The plus points of the Sovereign Gold Bond scheme:-
1) Discount on purchase
If you invest money in Sovereign Gold Bond, then you will get a discount of Rs 50 per gram in the issue price by giving an online application. That is, if you want to buy 10 grams of gold, then the savings of 500 rupees will be received instantly. You will not get such an advantage in any other scheme, whether you buy gold coins or gold ETFs.
2) No Extra Charge
You do not have to pay any extra charge on buying Sovereign Gold Bonds. While you have to pay fund management charges on Gold ETF, you have to incur expenses like making charges and GST for physical gold.
3) Interest on investment
In Sovereign Gold Bonds, you will get 2.5% interest annually from the government on the amount of gold equivalent bonds you buy. This interest will be deposited in your bank account twice a year, i.e. at intervals of 6 months. The thing to remember is that you will get this interest at the issue price. If you have bought bonds at an issue price of say Rs 5,000, you will earn interest at this price till maturity. You will not get any such interest in Gold ETF or physical gold.
4) Exemption from Capital Gains Tax
If you maintain investment in Sovereign Gold Bond till eight years of maturity, you will also get an exemption from Capital Gains Tax on its redemption. If you sell the bond before this, then you have to pay long term capital gains tax. However, you will also be given the benefit of indexation for calculating tax.
5) Collateral for Loans
SGBs serve as collateral for loans. Banks, financial institutions and Non-Banking Financial Companies (NBFC) can give you a loan on SGB as guarntee. The Loan to Value ratio will be the same as applicable to ordinary gold loans prescribed by RBI from time to time.
The minus points of the Sovereign Gold Bond scheme:-
Before investing in this scheme, you should know the following drawback –
1) Tax to be paid on interest
You will not get a tax rebate on the interest received in it. The interest deposited in your bank account twice a year will be considered your income, and you will have to pay tax according to your slab.
2) No liquidity in the scheme
The SGB scheme locks your money. When you invest in SGB, be ready to forget your money for eight years or for at least for five years. You are not allowed to withdraw from the Sovereign Gold Bond before five years. And even after 5 years, you will not get long-term capital gains tax exemption when you withdraw. In terms of liquidity, gold ETFs or physical gold are better than this bond.

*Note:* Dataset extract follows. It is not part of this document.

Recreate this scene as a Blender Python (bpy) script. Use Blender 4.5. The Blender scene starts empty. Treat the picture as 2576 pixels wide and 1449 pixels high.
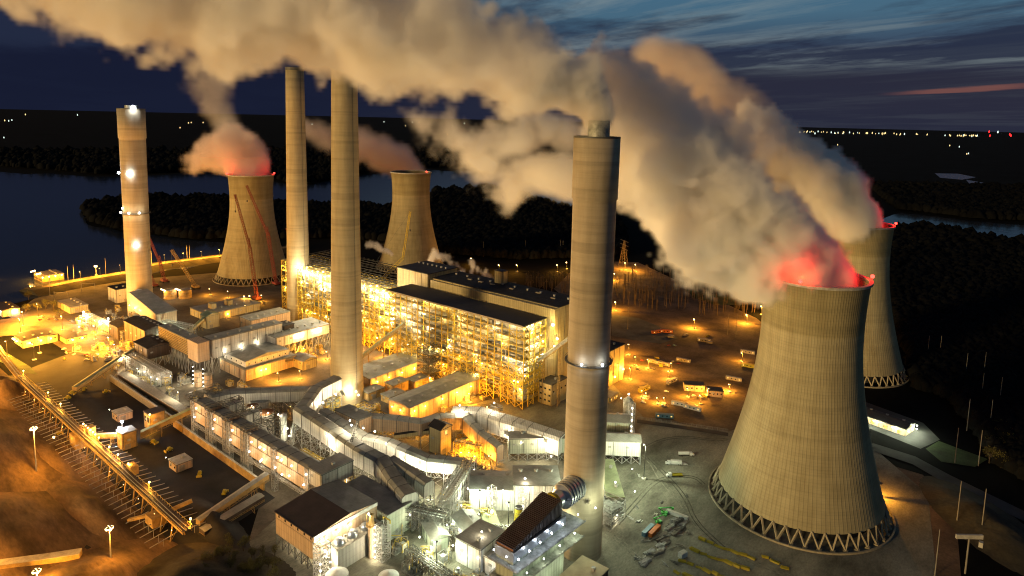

In this scheme, the bond price will is linked to the market price of gold. If the price of gold increases, then the value of your investment will also increase. But if the price of gold decreases, you also have to be prepared for the decrease in the investment value. ‘Sovereign’ does not mean that you are getting any government guarantee on the gold price. The only guarantee is two and a half per cent interest annually.
Given all the gold pros and cons of gold investment, the sovereign gold bonds can be declared far better and beneficial than physical gold, other gold bond schemes, or gold ETFs.